WHAT YOU HAVE TO DO
Please write out the lines of the data exactly, beginning with the first and ending with the line containing "random.seed(7)"; leave the pictures behind.
*****
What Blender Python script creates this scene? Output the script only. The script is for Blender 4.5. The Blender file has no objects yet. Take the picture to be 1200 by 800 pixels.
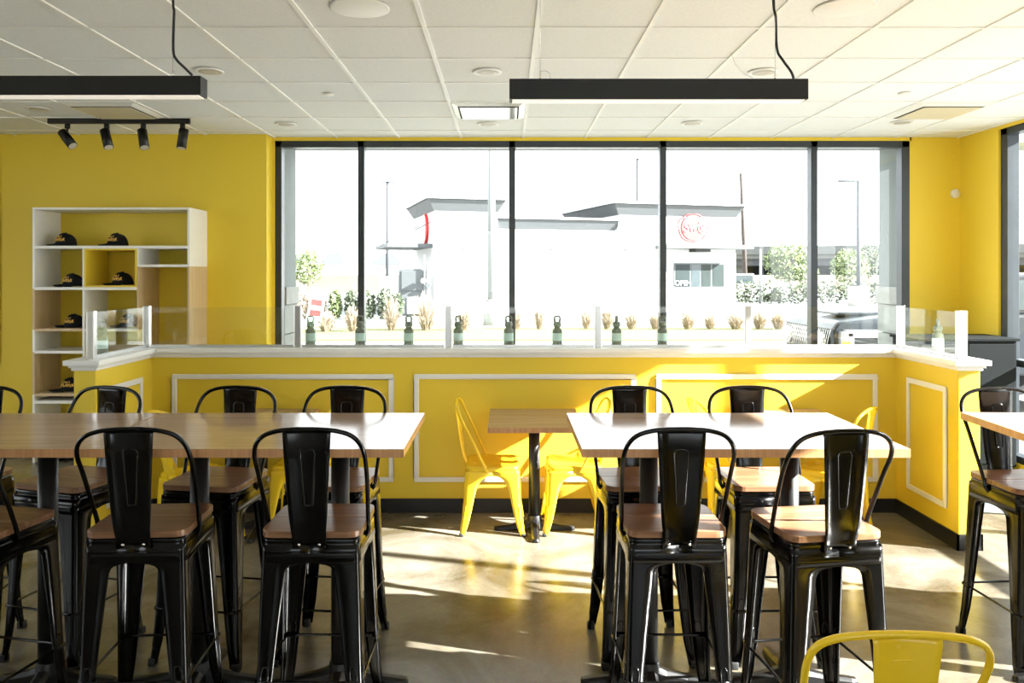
import bpy, bmesh, math, random
from mathutils import Vector, Matrix
PI = math.pi
R = math.radians
S = bpy.context.scene
COL = S.collection
random.seed(7)

# ------------------------------------------------------------------ helpers
class MB:
    """collects shapes; build() links them as ONE mesh object"""
    def __init__(self):
        self.bm = bmesh.new()
        self.mi = 0
        self.M = Matrix.Identity(4)
    def v(self, p):
        return self.bm.verts.new(self.M @ Vector(p))
    def f(self, vs, smooth=False):
        try:
            fc = self.bm.faces.new(vs)
        except ValueError:
            return None
        fc.material_index = self.mi
        fc.smooth = smooth
        return fc
    def box(self, x0, x1, y0, y1, z0, z1):
        c = [self.v((x, y, z)) for z in (z0, z1) for y in (y0, y1) for x in (x0, x1)]
        for q in ((0,2,3,1), (4,5,7,6), (0,1,5,4), (2,6,7,3), (0,4,6,2), (1,3,7,5)):
            self.f([c[i] for i in q])
        return self
    def cbox(self, cx, cy, cz, sx, sy, sz):
        return self.box(cx-sx/2, cx+sx/2, cy-sy/2, cy+sy/2, cz-sz/2, cz+sz/2)
    def loft(self, rings, closed=True, caps=True, smooth=False):
        rv = [[self.v(p) for p in r] for r in rings]
        n = len(rv[0])
        for a, b in zip(rv, rv[1:]):
            for i in range(n if closed else n-1):
                j = (i+1) % n
                self.f([a[i], a[j], b[j], b[i]], smooth)
        if caps and closed:
            self.f(list(reversed(rv[0]))); self.f(rv[-1])
        return rv
    def lofts(self, *a, **k):
        self.loft(*a, **k); return self
    def cyl(self, p0, p1, r0, r1=None, seg=16, caps=True, smooth=True):
        r1 = r0 if r1 is None else r1
        p0, p1 = Vector(p0), Vector(p1)
        d = (p1-p0).normalized()
        u = d.orthogonal().normalized(); w = d.cross(u)
        rings = []
        for p, r in ((p0, r0), (p1, r1)):
            rings.append([p + (u*math.cos(2*PI*i/seg) + w*math.sin(2*PI*i/seg))*r for i in range(seg)])
        self.loft(rings, True, caps, smooth)
        return self
    def tube(self, pts, r, seg=8, closed=False, smooth=True):
        pts = [Vector(p) for p in pts]
        n = len(pts)
        rings = []; u = None
        for i, p in enumerate(pts):
            if closed: d = pts[(i+1) % n] - pts[i-1]
            else: d = pts[min(i+1, n-1)] - pts[max(i-1, 0)]
            d.normalize()
            if u is None: u = d.orthogonal().normalized()
            else:
                u = u - d*u.dot(d)
                u.normalize()
            w = d.cross(u)
            rr = r[i] if isinstance(r, (list, tuple)) else r
            rings.append([p + (u*math.cos(2*PI*k/seg) + w*math.sin(2*PI*k/seg))*rr for k in range(seg)])
        if closed: rings.append(rings[0])
        self.loft(rings, True, not closed, smooth)
        return self
    def lathe(self, prof, c=(0,0,0), seg=24, smooth=True):
        rings = [[(c[0]+r*math.cos(2*PI*i/seg), c[1]+r*math.sin(2*PI*i/seg), c[2]+z) for i in range(seg)] for r, z in prof]
        self.loft(rings, True, True, smooth)
        return self
    def prism(self, poly, z0, z1):
        self.loft([[(x, y, z0) for x, y in poly], [(x, y, z1) for x, y in poly]], True, True)
        return self
    def build(self, name, mats, parent=None, bevel=0, solid=0, sub=0, loc=None, smooth_all=False, seg=2):
        bm = self.bm
        bmesh.ops.remove_doubles(bm, verts=bm.verts, dist=1e-6)
        bmesh.ops.recalc_face_normals(bm, faces=bm.faces)
        me = bpy.data.meshes.new(name)
        if smooth_all:
            for fc in bm.faces: fc.smooth = True
        bm.to_mesh(me); bm.free()
        o = bpy.data.objects.new(name, me)
        COL.objects.link(o)
        for m in (mats if isinstance(mats, (list, tuple)) else [mats]): me.materials.append(m)
        if parent: o.parent = parent
        if loc: o.location = loc
        if solid:
            m = o.modifiers.new('s', 'SOLIDIFY'); m.thickness = solid; m.offset = 0
        if bevel:
            m = o.modifiers.new('b', 'BEVEL'); m.width = bevel; m.segments = seg; m.limit_method = 'ANGLE'; m.angle_limit = R(40)
        if sub:
            m = o.modifiers.new('u', 'SUBSURF'); m.levels = sub; m.render_levels = sub
        return o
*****
TASK RESPONSE
What Blender Python script creates this scene? Output the script only. The script is for Blender 4.5. The Blender file has no objects yet. Take the picture to be 1200 by 800 pixels.
import bpy, bmesh, math, random
from mathutils import Vector, Matrix
PI = math.pi
R = math.radians
S = bpy.context.scene
COL = S.collection
random.seed(7)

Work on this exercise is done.